Hello again, I have another total noob question: I want to hand stitch a steering wheel cover onto my car.  I have been researching how to do this for quite some time, but there is so many little details it's hard to get all the information in one place. 

Once I have my pattern for the leather I'm using and I cut out my piece of leather, I want to make holes with my awl along the seams before stitching.  However, how do I make perfect holes the perfect distance apart, in a perfectly straight line?  Is there some kind of tool that can mark the spots for the awl, so that I don't have to just "eyeball it"? This is all by hand, mind you, I don't have a machine.

Thanks Forumers!

DIYdaredevil

Three possible ideas.

(1) Dressmakers rule, it's a 4" wide by 15" long ruler with slots placed lengthwise down the ruler that you can line up with the edge of the leather and then use the ruler markings along the edge to space your holes where you want them.  Can find in most sewing or craft stores. Pro: easy to find and inexpensive. Con: you have to watch your spacing.

(2) Shelf hole drilling jig, the clear plastic kind, which has holes at 1/2" or 1" apart, can find in some hardware stores.  Pro: Somewhat easy to find (you may have to ask where they hide them in store). Con: Spacing may not be where you want.

(3) Buy a piece of plexi at your local hardware, but not the really thin stuff it breaks to easy, use a ruler (or set on a piece of graph paper) and sharpie to mark the hold spacing you want.  Then using a piece of scrap wood behind the plexi and a  drill very slightly larger than the size of your awl, drill hole on your marks and make your own template.  Pro: spacing exactly where you want.  Con: You have to be careful and drill perpendicular to plexi or it can crack and break.  And if you don't use a backer board when you drill, there goes the coffee table (oops).  (You can also use cardboard or posterboard to make test templates to check you spacing pattern, but I wouldn't use cardboard for your final template as you can see thru it to check your alignment.

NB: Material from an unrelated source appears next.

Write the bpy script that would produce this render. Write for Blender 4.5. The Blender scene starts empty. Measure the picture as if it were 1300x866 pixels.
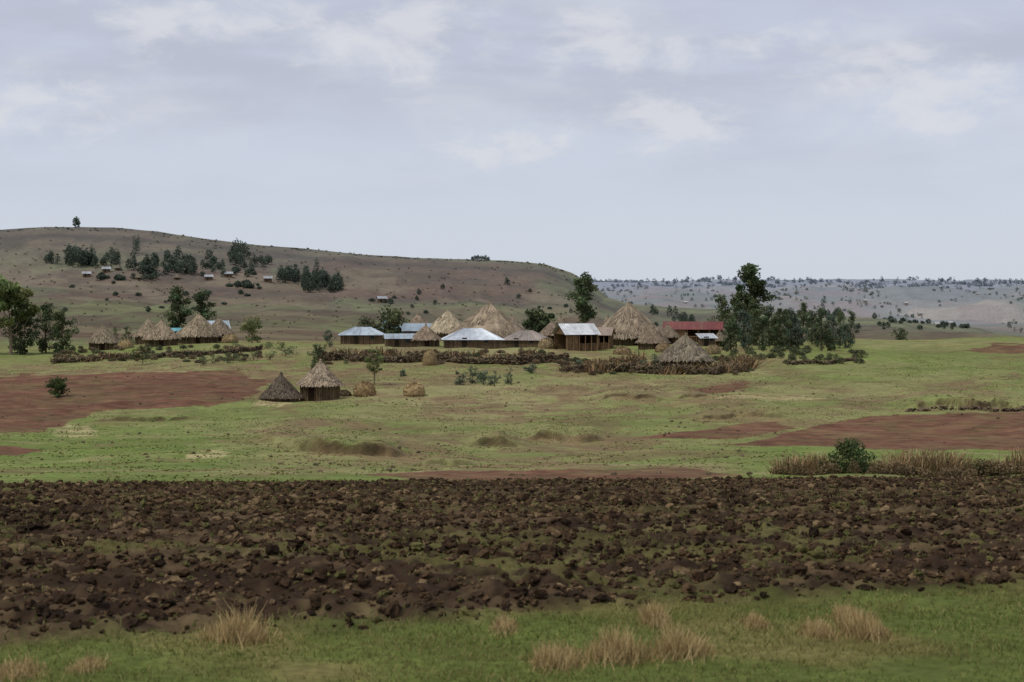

With any of them you might want to clamp the template to you leather on a piece of soft wood (like pine) to keep it from shifting while you work.

Good lucrk.

SHHR

I just cut a duplicate of the leather out of chipboard, then lay out all of my holes on the back side of that. Then I use some spray can fast tack glue(NOT contact adhesive) to just tack the leather down to the front of the chipboard. Once i'm comfortable it's positioned right, I flip it over and with my hole puch on the smallest die go through and carefully punch each one out.. Then you should be able to peel the leather off of the chipboard easily to do the finish work and installation to the wheel.
Kyle

fragged8

Or you get a leather Star wheel tool..

looks like a spur on an awl handle, you just roll it along a rule edge
and it makes the holes at equal distances.

I have one here somewhere, if i find it i'll take a pic.

Rich

CKKC

http://www.tandyleatherfactory.com/home/department/Tools/Stitching-Lacing-Tools/8091-00.aspx


You can also run the leather through your sewing machine (without thread) so you can get the spacing you want.

seamsperfect

Quote from: CKKC on February 17, 2011, 10:28:52 pm
You can also run the leather through your sewing machine (without thread) so you can get the spacing you want.

^
This, or stitch both sides and hand stitch in zig zag back and forth.